Re: Some ostree observations



On 02/21/2014 01:35 PM, Colin Walters wrote:

"ostree admin upgrade" is slower than "yum upgrade" and transfers
about 50% more data. Most time is spent in downloading, not coming
even close to fully utilizing my end of the pipe. Apparently, HTTP
pipelining is not aggressive enough.

We're comparing apples to oranges a bit because "yum upgrade" isn't an
atomic upgrade.  But yes - if you are updating multiple things, RPM +
deltarpm is generally going to be more efficient on the network.

Surprisingly, deltarpm doesn't really change the amount of transferred data all that much.

In my case, the amount of data being transferred isn't the problem, it's the number of server round-trips. Those really limit the transfer speed, and cutting them down would help more than squeezing down the transfer volume (unless the repository is very close by on the network).

The SELinux relabeling following an upgrade seems insecure because it
uses the full path across potentially user-writable directories, but
exploitation would need user-writable directories in RPMs (which are
fortunately rare).

By "user" here are we talking about humans that log in, or system
daemons that run as non-root?  Both?

Basically, any non-root user.

I can't think of a threat scenario here that OSTree would be vulnerable
to that rpm/dpkg wouldn't.  Except maybe you're thinking I should be
using setfscreatecon()?  Oh...I *definitely* need to do that for /etc,
otherwise there is a window in which e.g. /etc/shadow is just etc_t and
not shadow_t.   Filed:
https://bugzilla.gnome.org/show_bug.cgi?id=724872

But I'm assuming you meant some other bug...
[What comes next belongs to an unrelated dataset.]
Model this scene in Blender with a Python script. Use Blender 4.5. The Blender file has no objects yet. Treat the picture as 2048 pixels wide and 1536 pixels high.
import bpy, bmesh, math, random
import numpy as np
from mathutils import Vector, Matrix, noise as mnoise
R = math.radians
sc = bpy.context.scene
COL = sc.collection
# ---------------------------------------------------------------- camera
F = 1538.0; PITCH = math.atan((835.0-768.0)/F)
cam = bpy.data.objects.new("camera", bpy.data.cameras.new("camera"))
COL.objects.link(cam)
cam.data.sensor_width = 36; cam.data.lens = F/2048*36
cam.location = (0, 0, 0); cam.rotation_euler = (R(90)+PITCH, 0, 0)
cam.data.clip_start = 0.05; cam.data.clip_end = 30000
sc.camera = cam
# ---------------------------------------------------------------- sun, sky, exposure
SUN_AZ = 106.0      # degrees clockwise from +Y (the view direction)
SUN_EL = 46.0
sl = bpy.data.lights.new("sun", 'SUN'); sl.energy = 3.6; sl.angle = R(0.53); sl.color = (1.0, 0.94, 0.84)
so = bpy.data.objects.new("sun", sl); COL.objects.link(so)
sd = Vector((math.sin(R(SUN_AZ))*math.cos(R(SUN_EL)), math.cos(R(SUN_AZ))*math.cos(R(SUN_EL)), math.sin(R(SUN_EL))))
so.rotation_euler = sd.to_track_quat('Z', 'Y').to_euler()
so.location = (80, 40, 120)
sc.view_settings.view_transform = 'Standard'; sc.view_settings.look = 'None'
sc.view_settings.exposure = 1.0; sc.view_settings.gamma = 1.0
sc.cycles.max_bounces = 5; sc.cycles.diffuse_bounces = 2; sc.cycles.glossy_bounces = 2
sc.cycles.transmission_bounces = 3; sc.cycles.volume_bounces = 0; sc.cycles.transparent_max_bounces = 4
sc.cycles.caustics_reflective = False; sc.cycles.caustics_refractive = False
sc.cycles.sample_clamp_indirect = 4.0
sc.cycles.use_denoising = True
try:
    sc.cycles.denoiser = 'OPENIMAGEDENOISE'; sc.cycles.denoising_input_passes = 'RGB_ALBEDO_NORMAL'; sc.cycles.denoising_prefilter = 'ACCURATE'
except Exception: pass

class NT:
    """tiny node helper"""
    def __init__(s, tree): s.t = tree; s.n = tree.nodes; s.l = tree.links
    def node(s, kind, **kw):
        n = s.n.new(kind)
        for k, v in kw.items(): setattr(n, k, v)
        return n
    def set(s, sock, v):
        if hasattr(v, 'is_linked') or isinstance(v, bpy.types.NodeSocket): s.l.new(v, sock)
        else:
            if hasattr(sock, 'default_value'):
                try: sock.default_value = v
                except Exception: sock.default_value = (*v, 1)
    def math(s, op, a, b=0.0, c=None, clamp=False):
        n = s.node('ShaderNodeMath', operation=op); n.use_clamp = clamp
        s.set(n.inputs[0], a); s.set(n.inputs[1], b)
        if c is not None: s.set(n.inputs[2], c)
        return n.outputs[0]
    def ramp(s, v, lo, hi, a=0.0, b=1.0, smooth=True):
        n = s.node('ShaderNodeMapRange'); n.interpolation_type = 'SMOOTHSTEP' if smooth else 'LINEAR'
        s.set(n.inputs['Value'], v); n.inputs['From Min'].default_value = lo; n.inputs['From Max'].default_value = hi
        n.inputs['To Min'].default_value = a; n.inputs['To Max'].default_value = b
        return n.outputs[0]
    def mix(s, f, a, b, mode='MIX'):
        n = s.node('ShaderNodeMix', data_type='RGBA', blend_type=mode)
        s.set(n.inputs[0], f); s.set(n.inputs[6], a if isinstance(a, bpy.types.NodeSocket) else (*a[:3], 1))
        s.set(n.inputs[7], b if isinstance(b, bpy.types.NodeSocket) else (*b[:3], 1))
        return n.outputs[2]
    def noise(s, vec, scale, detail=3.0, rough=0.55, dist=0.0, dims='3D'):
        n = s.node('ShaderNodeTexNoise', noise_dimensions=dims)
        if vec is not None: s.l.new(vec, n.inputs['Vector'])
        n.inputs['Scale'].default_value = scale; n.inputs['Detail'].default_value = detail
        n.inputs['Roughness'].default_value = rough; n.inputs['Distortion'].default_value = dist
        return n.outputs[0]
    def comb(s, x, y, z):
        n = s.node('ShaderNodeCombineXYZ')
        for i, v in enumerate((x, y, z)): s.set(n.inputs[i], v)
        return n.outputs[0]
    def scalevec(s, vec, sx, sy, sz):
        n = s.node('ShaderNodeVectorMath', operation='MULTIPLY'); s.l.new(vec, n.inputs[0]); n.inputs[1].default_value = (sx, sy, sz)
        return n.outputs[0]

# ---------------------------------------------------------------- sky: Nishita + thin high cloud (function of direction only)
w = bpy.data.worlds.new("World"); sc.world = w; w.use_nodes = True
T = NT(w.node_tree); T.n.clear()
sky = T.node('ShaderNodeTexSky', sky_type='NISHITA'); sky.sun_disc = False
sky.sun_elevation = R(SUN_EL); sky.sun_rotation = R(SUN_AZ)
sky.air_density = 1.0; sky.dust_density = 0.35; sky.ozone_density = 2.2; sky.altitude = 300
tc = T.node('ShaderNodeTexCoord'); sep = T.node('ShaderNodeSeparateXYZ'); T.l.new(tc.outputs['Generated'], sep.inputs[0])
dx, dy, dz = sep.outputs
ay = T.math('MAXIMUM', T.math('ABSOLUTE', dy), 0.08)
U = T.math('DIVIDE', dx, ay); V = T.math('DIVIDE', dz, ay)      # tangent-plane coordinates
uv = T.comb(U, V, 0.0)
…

I see in strace that something is calling lsetxattr with a full path. This is racy because the "l" part only applies to the final component of the path. Other SELinux utilities have this bug as well. A complete fix needs kernel changes and probably a new system call (fsetxattrat).

The signature verification code enables downgrade attacks because it
does not reject stale/out-of-date signatures. Again, this is made
worse by not rejecting non-fast-forward commits.

I think this one is covered by the timestamp now.

To some degree, yes. It's still possible to deny upgrades without the user noticing the problem.

"ostree admin upgrade" stores .filez objects with malformed headers in
files in the /ostree/repo/tmp directory, causing subsequent upgrades
to fail even if a non-malformed object is now available for download.
I'm not sure what causes this, but it can't be good that
_ostree_repo_has_loose_object does not verify the checksum of the
loose object.

  _ostree_repo_has_loose_object() won't look in the tmp/ directory -
that's only used as a staging area for partial objects.  Once something
lands in /ostree/repo/objects, it should have had its SHA256 checked.
  (Although I am considering relaxing this for objects fetched over TLS,
at least optionally)

This wasn't based on source code review, I saw it when running "ostree admin upgrade" on a hostile network. It's not clear to me how this happened. I can try to build a proper reproducer.